We’ll wait. Even though the hunger is with us now.

There is a part of us that yearns for him every day – to feel his presence, his love, his peace. Each week we stand up and share the peace of Christ with one another – what is it we think we are doing in this moment? What is our intention if not to share Christ, himself, with one another? Do we desire to have Christ with us, before us, behind and above us, beneath us and in us, as the Prayer of St Patrick says?

If we wish to see Jesus, must we wait until we die?

It is a troubling thought. And in this passage, we hear that Jesus is troubled too. “My soul is troubled,” he says to his followers. He knows that he is approaching his time, his hour. “The hour has come,” he says, “for the Son of Man to be glorified.” And in this we hear something bitter and sweet. Because his glory comes through his death. He will be lifted up, high on a cross. And when he is lifted up, he says, he will draw all people to himself. In his death. In his resurrection.

The hour has come, he tells us. It is the time of peak tension in this city – there are those who want to see him enthroned and those who want to see him dead. Both sides fail to comprehend what they are hoping for.

No one seems to realize what it will take for them to see Jesus lifted up.

Jesus, himself, tells them in a parable, as is his wont, “unless a grain of wheat falls into the earth and dies, it remains but a single grain; if it dies it bears much fruit. Lose your life to gain eternal life.”

This is, of course, a frightening prospect. He asks us to cast off all that we know and step into the unknown with him. To die with him. To be lifted up with him.

There is a demand that we change our attitude about death. That we look at death in a different way.

I have been thinking about a sentence I read this past week, written by an Episcopalian minister, Debie Thomas. “I am dwelling in the land of many dyings.”

She writes about accompanying her parents through the frailties of age. Her father with dementia, her mother suffering the lingering effects of a stroke.
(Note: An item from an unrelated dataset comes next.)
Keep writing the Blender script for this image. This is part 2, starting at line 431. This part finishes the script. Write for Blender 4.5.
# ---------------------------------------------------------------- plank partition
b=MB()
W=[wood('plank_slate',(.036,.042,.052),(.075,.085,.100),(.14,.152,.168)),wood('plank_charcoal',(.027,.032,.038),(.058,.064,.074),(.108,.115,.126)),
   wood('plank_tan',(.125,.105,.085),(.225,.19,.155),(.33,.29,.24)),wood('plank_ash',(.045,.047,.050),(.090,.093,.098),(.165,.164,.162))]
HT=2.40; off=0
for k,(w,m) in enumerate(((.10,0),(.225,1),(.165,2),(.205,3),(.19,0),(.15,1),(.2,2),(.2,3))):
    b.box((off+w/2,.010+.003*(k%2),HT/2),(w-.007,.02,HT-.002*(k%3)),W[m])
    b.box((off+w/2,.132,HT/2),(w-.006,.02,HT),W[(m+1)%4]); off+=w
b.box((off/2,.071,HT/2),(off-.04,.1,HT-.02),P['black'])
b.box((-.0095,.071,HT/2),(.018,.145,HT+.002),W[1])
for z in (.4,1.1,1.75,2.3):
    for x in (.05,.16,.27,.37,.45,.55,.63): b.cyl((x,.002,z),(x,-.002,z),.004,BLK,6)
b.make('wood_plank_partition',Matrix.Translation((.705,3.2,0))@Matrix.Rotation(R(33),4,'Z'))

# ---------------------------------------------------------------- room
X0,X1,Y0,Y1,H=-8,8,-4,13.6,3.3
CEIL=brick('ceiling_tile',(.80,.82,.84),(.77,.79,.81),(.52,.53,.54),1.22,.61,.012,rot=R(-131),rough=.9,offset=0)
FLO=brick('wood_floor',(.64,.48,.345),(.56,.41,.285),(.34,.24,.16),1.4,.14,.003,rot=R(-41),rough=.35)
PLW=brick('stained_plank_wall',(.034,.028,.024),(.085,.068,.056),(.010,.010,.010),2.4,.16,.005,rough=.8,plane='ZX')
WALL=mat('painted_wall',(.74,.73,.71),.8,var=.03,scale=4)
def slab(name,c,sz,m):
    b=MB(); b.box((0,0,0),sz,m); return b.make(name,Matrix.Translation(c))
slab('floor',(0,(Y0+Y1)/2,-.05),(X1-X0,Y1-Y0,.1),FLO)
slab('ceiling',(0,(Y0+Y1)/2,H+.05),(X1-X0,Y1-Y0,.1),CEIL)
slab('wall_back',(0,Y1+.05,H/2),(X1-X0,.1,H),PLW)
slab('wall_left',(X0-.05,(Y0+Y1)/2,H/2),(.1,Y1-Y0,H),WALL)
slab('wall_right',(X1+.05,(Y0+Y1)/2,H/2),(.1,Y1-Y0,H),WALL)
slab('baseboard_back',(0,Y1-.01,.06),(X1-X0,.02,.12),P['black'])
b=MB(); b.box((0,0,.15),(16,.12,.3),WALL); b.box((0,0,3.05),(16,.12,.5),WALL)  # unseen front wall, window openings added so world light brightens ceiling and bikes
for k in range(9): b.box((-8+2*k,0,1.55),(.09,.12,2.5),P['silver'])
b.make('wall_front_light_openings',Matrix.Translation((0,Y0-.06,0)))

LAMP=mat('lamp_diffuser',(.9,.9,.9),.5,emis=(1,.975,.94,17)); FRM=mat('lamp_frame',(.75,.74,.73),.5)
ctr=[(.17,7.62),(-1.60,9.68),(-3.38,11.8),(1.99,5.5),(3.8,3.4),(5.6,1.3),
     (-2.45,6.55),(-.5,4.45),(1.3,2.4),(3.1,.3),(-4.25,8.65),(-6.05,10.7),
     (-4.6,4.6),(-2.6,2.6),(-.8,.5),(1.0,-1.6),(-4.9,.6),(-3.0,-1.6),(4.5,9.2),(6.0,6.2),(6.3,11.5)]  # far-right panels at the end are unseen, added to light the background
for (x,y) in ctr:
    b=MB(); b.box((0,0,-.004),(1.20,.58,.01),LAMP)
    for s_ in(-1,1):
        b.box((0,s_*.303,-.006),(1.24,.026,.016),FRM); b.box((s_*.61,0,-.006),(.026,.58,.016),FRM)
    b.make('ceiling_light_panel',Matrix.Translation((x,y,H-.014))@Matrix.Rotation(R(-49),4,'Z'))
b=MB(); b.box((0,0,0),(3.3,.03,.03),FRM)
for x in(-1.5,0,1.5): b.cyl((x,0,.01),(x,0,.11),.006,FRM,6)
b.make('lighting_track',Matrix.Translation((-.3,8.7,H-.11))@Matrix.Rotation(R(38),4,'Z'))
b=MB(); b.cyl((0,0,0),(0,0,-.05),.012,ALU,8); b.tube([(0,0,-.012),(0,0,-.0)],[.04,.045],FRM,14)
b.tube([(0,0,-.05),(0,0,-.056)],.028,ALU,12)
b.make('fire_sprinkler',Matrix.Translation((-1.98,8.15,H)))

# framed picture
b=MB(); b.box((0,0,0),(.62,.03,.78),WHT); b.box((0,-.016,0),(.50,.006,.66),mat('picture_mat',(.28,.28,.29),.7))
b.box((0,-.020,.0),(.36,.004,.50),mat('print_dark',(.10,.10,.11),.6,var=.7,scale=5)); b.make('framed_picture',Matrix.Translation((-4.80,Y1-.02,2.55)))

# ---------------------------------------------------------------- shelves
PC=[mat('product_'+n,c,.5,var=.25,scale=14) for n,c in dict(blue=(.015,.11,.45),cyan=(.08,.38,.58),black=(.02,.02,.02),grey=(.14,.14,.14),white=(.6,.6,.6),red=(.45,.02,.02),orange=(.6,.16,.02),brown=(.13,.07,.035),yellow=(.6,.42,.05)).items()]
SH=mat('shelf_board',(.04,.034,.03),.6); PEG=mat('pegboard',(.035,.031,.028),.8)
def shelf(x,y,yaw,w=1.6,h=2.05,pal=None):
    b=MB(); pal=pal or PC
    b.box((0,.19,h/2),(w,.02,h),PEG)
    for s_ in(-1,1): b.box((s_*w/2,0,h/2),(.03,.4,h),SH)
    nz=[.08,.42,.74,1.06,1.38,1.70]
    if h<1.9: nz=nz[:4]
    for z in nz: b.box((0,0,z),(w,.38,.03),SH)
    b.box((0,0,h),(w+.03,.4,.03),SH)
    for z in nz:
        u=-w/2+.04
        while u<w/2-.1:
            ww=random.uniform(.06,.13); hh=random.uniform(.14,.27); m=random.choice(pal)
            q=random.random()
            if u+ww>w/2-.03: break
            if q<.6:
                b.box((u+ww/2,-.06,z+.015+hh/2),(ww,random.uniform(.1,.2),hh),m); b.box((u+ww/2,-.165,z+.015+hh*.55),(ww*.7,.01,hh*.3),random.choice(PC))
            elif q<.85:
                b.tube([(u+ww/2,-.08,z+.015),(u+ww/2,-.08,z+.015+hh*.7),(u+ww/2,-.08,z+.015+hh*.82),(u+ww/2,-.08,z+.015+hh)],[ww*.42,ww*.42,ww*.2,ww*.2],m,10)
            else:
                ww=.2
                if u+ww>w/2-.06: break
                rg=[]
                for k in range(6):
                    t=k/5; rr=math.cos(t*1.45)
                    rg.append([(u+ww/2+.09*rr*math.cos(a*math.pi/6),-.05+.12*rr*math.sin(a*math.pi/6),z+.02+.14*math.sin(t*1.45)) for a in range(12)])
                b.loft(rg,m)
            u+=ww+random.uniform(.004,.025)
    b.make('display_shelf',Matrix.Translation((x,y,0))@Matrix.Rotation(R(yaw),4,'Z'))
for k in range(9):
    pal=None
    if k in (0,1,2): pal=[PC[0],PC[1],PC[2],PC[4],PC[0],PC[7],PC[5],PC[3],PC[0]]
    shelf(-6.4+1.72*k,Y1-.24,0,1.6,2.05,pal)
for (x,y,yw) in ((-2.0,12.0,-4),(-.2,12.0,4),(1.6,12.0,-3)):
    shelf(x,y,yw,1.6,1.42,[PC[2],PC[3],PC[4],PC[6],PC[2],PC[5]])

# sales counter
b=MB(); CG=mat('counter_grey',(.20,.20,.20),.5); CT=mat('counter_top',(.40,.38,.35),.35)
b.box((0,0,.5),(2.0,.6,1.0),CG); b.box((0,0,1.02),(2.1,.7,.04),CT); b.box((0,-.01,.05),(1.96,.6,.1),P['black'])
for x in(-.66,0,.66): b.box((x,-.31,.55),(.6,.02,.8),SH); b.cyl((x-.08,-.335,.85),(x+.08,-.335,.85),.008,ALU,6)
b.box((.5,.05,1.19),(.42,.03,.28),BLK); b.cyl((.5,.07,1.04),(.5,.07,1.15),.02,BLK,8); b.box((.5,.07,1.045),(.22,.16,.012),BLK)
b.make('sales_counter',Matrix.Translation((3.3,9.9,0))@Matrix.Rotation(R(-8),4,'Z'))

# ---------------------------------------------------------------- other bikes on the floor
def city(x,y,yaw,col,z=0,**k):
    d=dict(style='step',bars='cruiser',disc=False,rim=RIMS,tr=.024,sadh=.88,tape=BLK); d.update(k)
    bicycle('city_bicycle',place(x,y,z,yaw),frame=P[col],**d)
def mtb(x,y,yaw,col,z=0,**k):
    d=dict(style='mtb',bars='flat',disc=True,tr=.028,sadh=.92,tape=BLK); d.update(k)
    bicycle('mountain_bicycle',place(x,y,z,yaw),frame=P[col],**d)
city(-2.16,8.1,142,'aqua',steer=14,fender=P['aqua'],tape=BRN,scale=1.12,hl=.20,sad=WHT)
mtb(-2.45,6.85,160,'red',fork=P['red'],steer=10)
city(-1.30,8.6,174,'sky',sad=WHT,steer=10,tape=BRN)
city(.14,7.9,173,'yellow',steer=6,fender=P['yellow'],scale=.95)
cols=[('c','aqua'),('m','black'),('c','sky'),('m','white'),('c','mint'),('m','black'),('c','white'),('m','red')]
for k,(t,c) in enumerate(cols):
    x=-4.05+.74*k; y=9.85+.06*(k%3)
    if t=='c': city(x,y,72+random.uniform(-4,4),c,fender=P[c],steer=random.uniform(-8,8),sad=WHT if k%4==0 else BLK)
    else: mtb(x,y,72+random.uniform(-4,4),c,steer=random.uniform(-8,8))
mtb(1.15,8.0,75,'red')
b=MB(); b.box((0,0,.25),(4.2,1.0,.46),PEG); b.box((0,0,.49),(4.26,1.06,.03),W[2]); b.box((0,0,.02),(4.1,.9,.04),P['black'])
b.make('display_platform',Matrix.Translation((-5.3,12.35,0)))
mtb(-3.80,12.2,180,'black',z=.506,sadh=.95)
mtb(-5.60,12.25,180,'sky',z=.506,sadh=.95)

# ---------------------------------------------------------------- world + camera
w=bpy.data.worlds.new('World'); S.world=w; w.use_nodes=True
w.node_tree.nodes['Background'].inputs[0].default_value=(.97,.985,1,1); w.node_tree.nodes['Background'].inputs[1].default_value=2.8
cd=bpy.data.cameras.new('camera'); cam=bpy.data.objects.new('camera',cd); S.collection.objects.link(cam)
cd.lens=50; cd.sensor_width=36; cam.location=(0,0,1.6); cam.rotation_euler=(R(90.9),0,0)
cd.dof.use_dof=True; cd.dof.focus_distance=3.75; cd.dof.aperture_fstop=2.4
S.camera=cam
Through this journey there are many dyings along the way.

For her, there is the dying of childhood, for even though her parents are still living, she is no longer the child in the relationship.

There is the dying of the future, for her parents, but also for herself. There is the dying of memory, as dementia takes its toll.
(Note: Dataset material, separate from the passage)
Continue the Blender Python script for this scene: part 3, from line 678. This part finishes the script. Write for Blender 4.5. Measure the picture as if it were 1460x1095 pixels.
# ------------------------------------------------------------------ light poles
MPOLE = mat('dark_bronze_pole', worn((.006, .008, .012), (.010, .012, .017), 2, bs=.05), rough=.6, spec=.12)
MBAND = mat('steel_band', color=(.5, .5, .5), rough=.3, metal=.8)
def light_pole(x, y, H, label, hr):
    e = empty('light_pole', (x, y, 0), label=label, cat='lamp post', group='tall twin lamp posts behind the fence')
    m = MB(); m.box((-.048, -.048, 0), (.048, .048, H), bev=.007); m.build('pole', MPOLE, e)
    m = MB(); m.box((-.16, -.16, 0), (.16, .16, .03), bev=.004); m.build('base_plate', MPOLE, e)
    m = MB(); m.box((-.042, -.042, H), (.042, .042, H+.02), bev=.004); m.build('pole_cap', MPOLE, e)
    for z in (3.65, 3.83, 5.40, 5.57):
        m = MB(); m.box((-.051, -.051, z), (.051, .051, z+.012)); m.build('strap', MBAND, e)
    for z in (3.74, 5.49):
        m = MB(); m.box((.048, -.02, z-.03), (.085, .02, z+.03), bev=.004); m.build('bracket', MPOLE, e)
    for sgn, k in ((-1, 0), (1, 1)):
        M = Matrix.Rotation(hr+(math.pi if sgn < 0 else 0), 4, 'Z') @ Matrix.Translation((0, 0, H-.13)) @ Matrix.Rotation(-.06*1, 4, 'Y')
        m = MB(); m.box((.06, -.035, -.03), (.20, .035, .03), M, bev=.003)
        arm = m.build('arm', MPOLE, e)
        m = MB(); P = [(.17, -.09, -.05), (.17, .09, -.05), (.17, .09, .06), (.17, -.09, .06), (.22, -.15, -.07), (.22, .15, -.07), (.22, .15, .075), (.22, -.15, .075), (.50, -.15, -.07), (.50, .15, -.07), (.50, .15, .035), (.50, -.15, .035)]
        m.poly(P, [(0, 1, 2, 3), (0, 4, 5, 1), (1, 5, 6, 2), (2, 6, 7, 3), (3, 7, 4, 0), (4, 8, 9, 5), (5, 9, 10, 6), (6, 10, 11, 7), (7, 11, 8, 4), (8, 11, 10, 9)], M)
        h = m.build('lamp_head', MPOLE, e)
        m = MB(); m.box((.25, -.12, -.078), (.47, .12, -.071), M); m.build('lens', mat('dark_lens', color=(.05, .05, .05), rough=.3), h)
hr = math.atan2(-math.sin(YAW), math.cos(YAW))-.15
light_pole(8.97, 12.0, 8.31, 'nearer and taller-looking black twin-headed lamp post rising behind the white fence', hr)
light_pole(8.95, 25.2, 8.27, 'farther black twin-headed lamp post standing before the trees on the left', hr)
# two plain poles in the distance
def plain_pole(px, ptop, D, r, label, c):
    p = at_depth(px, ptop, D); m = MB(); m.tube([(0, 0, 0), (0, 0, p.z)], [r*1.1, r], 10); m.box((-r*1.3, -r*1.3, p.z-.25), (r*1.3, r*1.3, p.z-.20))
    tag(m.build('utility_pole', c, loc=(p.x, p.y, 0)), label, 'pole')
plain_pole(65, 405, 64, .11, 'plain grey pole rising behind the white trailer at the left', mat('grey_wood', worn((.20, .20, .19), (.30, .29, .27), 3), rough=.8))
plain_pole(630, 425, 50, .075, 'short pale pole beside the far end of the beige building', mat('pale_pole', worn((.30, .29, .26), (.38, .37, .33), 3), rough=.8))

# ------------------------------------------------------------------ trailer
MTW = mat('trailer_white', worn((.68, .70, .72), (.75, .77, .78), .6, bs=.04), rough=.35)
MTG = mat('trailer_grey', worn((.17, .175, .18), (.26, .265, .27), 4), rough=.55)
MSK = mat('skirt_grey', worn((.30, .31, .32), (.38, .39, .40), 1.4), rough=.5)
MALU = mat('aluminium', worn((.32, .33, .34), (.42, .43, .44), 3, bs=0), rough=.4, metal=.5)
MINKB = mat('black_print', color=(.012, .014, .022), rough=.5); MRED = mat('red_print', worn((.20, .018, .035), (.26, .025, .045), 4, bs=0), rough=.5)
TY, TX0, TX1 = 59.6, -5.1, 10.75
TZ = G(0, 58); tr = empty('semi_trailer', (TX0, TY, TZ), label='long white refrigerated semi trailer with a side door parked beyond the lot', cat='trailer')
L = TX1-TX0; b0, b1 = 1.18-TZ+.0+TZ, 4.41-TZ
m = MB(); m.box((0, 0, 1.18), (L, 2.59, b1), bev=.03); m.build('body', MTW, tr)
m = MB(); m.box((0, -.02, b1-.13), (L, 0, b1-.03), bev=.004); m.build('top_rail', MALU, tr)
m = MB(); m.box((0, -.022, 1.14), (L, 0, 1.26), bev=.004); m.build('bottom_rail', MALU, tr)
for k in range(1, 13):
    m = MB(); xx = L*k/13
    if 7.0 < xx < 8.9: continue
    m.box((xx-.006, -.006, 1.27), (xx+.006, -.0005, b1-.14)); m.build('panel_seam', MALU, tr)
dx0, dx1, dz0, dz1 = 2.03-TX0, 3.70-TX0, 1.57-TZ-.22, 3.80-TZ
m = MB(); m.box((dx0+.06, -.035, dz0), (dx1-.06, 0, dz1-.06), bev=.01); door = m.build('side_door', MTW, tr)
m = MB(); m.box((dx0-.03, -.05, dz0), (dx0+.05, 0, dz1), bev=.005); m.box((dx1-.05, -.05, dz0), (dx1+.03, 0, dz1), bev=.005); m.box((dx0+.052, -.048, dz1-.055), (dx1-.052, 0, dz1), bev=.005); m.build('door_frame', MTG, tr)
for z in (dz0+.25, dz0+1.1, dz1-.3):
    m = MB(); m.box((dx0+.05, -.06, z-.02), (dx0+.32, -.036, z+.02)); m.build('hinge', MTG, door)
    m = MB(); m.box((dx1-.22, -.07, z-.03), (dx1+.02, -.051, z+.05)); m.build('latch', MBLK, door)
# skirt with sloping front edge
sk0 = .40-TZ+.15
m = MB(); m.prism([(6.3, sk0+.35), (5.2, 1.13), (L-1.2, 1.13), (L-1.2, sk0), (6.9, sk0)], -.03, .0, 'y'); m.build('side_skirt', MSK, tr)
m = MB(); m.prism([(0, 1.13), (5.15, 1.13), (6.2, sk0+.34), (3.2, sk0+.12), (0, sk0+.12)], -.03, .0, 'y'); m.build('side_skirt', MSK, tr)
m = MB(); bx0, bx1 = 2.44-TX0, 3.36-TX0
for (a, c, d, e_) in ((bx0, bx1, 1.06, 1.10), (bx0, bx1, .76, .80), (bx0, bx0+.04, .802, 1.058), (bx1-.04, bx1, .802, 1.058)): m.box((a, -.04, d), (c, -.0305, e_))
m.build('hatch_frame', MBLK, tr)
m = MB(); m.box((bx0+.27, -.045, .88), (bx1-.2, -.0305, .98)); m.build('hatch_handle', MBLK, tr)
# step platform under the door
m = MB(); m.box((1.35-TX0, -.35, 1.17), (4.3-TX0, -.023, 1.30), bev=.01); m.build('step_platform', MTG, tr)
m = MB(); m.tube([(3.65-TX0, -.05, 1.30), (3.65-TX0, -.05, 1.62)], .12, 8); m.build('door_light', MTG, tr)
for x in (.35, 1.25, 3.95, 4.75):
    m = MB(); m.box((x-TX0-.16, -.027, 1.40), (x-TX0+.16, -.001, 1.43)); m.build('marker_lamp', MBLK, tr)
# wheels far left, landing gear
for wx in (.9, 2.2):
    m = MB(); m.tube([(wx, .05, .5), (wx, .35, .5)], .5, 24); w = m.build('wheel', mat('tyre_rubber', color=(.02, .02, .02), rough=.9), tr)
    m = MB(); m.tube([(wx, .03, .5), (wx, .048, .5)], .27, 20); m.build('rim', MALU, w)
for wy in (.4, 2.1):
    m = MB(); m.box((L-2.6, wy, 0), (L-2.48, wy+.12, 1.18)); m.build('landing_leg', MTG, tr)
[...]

We live in the land of many dyings, as well, I don’t have to tell you that – you know. We have experienced fresh waves of grief again and again.
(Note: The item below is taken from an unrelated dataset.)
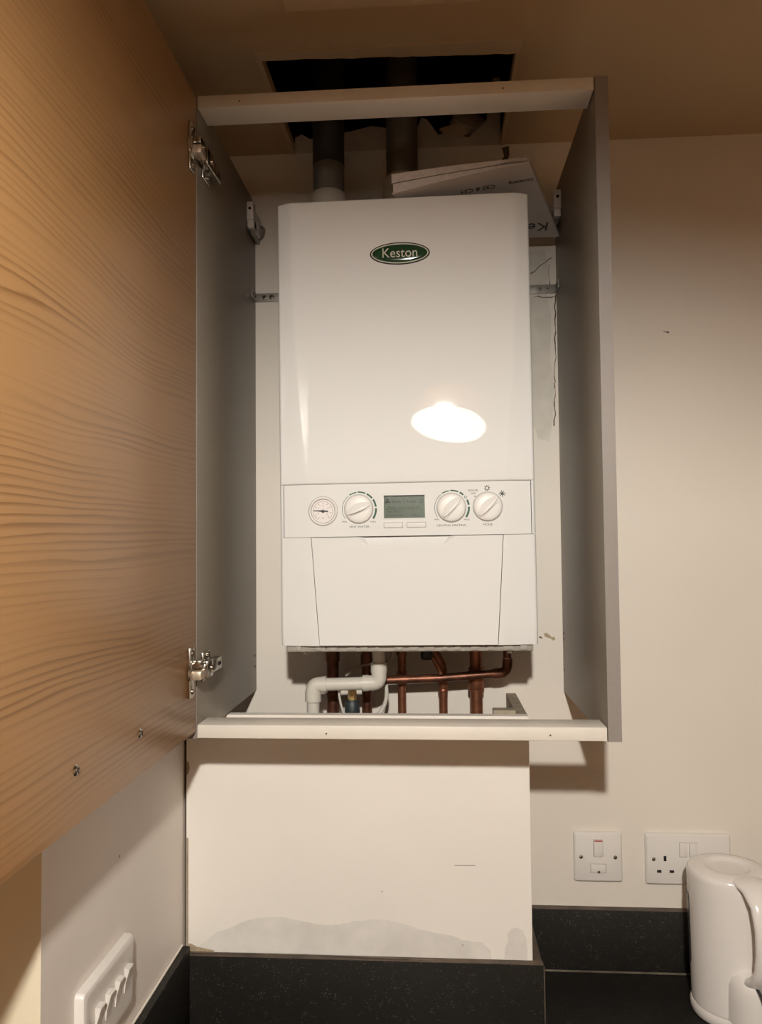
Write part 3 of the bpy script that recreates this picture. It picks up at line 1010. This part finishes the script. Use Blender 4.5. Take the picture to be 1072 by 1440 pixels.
# ================================================================== BOXED-IN PIPE PANEL BELOW
BY = -0.200
box = thing('pipe_boxing', 'white boxed-in pipe panel under the cabinet with a grey stain along its foot', 'boxing', (0, 0, 0.928))
m = MB()
m.box((-0.3505, BY, 0.0005), (0.1955, BY+0.018, 1.4145-0.928), 0.0006)
def bdec(mi, pts, y=BY-0.0004):
    m.mi = mi
    m.poly([(x, y, z-0.928) for x, z in pts])
    m.mi = 0
def blob(x0, x1, zb, top, n=24):
    return [(x0, zb)]+[(x0+(x1-x0)*k/n, zb+top(k/n)+random.uniform(-0.001, 0.001)) for k in range(1, n)]+[(x1, zb)]
st = [(-0.332, 1.0400), (-0.330, 1.0500), (-0.318, 1.0580), (-0.302, 1.0715), (-0.278, 1.0800), (-0.254, 1.0910), (-0.235, 1.0960), (-0.200, 1.0985), (-0.187, 1.0968),
      (-0.160, 1.0925), (-0.124, 1.0868), (-0.105, 1.0890), (-0.076, 1.0950), (-0.050, 1.0975), (-0.027, 1.0968), (-0.005, 1.0935), (0.021, 1.0855), (0.045, 1.0800),
      (0.070, 1.0755), (0.090, 1.0700), (0.119, 1.0660), (0.130, 1.0560), (0.134, 1.0400)]
jt = []
for (xa, za), (xb, zb) in zip(st, st[1:]):
    for k in range(4):
        jt.append((xa+(xb-xa)*k/4+random.uniform(-0.0009, 0.0009), za+(zb-za)*k/4+random.uniform(-0.0009, 0.0009)))
bdec(1, jt+[st[-1]])
bdec(1, [(0.152, 1.040), (0.153, 1.058), (0.158, 1.070), (0.157, 1.080), (0.163, 1.088), (0.172, 1.091), (0.181, 1.087), (0.186, 1.075), (0.188, 1.058), (0.187, 1.040)])
bdec(2, [(-0.3495, 1.0400), (-0.3495, 1.0540), (-0.3420, 1.0535), (-0.3330, 1.0490), (-0.3180, 1.0465), (-0.3050, 1.0440), (-0.3050, 1.0400)], BY-0.00055)
bdec(3, [(0.077, 1.1842), (0.088, 1.1838), (0.109, 1.1845), (0.109, 1.1836), (0.088, 1.1830), (0.077, 1.1833)])
bdec(4, [(-0.3500, 1.046), (-0.3468, 1.046), (-0.3468, 1.218), (-0.3500, 1.220)])
bdec(2, [(-0.3500, 1.318), (-0.3465, 1.322), (-0.3450, 1.330), (-0.3462, 1.338), (-0.3500, 1.341)])
for x, z in ((-0.037, 1.141), (0.088, 1.062)):
    bdec(3, [(x+0.0010*math.cos(a*PI/3), z+0.0010*math.sin(a*PI/3)) for a in range(6)])
m.build('front_panel', ['box', 'stain', 'chip', 'mark', 'raw_edge'], box, fixn=False)
m = MB()
m.box((0.1780, BY+0.0185, 0.0005), (0.1955, -0.0005, 1.4135-0.928), 0.0006)
m.build('side_panel', 'raw_edge', box, label='grey-brown side panel edge')
m = MB()
m.box((0.142, BY+0.0185, 1.392-0.928), (0.1775, BY+0.040, 1.4200-0.928), 0.001)
m.build('batten', 'raw_edge', box, label='short wooden batten')
m = MB()
m.box((-0.3543, BY+0.006, 0.0005), (-0.3512, BY+0.010, 1.4145-0.928))  # dark strip standing in for the shade in the gap beside the left wall
m.build('gap_shade', 'mark', box)

# ================================================================== PIPES UNDER THE BOILER
gp = 'copper pipes under the boiler'
ZTOP, ZLOW = 1.5215, 1.15
def vpipe(label, x, r, joints, mats='copper', y=-0.045, bend=None, z1=ZTOP):
    t = thing('copper_pipe', label, 'pipe', (x, y, ZLOW), group=gp)
    m = MB()
    pts = bend if bend else [(0, 0, 0), (0, 0, z1-ZLOW)]
    m.tube(pts, r, 18, 0.012)
    m.build('pipe', mats, t, smooth=40)
    for z0, z1_, dr in joints:
        m = MB()
        m.lathe([(r, 0), (r+dr, 0.0), (r+dr, 0.003), (r+dr*0.7, 0.004), (r+dr, 0.006), (r+dr, z1_-z0-0.006), (r+dr*0.7, z1_-z0-0.004), (r+dr, z1_-z0-0.003), (r+dr, z1_-z0), (r, z1_-z0)], 20, T(0, 0, z0-ZLOW))
        m.build('coupling', mats, t, smooth=40, label='pipe coupling')
    return t
vpipe('dark copper pipe furthest left, behind the white waste pipe', -0.1332, 0.0110, [(1.478, 1.500, 0.0018), (1.418, 1.438, 0.0025)], 'copper_shaded')
vpipe('dark copper pipe behind the white elbow, second from the left', -0.0720, 0.0090, [(1.470, 1.490, 0.0014)], 'copper_shaded')
vpipe('thin copper pipe just right of the white waste elbow', -0.0092, 0.0075, [(1.437, 1.459, 0.0017), (1.488, 1.510, 0.0017)])
vpipe('thin copper pipe with a slanted top under the black cap', 0.0640, 0.0075, [(1.425, 1.456, 0.0014)], bend=[(0, 0, 0), (0, 0, 1.468-ZLOW), (-0.022, 0, 1.508-ZLOW), (-0.022, 0, ZTOP-ZLOW)])
vpipe('thick copper pipe on the right with a wide coupling', 0.1223, 0.0110, [(1.425, 1.466, 0.0030), (1.492, 1.514, -0.0008)])
t = thing('copper_pipe', 'long copper pipe crossing sideways in front of the others to an elbow at right', 'pipe', (-0.036, -0.075, 1.4485), group=gp)
m = MB()
m.tube([(-0.012, 0.0, 0.0), (0.1, 0, 0.0045), (0.2100, 0, 0.0140), (0.2120, 0, ZTOP-1.4485)], 0.0072, 18, 0.016)
m.build('pipe', 'copper_shaded', t, smooth=40)
m = MB()
m.tube([(0.186, 0.0, 0.0118), (0.2100, 0, 0.0140), (0.2117, 0, 0.038)], 0.0088, 18, 0.017)
m.build('elbow', 'copper_shaded', t, smooth=40)
m = MB()
m.lathe([(0.0072, 0), (0.0092, 0), (0.0092, 0.0016), (0.0072, 0.0016)], 18, T(0.2118, 0, 0.038))
m.build('solder_ring', 'solder', t, smooth=40, label='bright solder ring')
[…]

But it is also true that every person lives in the land of many dyings through all of life if the truth be told. If we walk the way of faith, there are many dyings along the way. There is the dying of certain beliefs and visions we may have long held: what it is to be whole, to be well. There is the dying to the luxury of holding grudges and withholding forgiveness.

Debie Thomas prays the Anima Christi (Soul of Christ) prayer, which says:

Let me not run from love which you offer,
but hold me safe from the forces of evil.
On each of my dyings shed your light and your love.

In each and every life, there are many dyings – those she mentions and so many others. You and I have passed through some of our dyings; there are others yet to come. This is what I want you to know: In each one of our dyings, there is something to be born into.

Christ says to his friends, “When I am lifted up from the earth I will draw all people to myself.” And we are his friends, too. Christ bids us come, too, to die with him and be resurrected with him, in this world and in the next.

In this life, there are many dyings that we experience, by necessity. And in it all, in every one, Christ calls us to himself. He draws us to him so that in each of our dyings, whatever their form, there is the light of glory, the taste of grace, the quickening of new life. We have this assurance: in all of it, in whatever comes next for us at any stage of our living and dying, we may see Jesus there too.

This is his promise. This is our hope.

Do you wish to see Jesus? Draw near to him, if you will. Catch a glimpse of what he reveals to you: the life you can have, even now, even here. Come and die to the old life and be lifted up into the new life in Christ. Come, and see Jesus.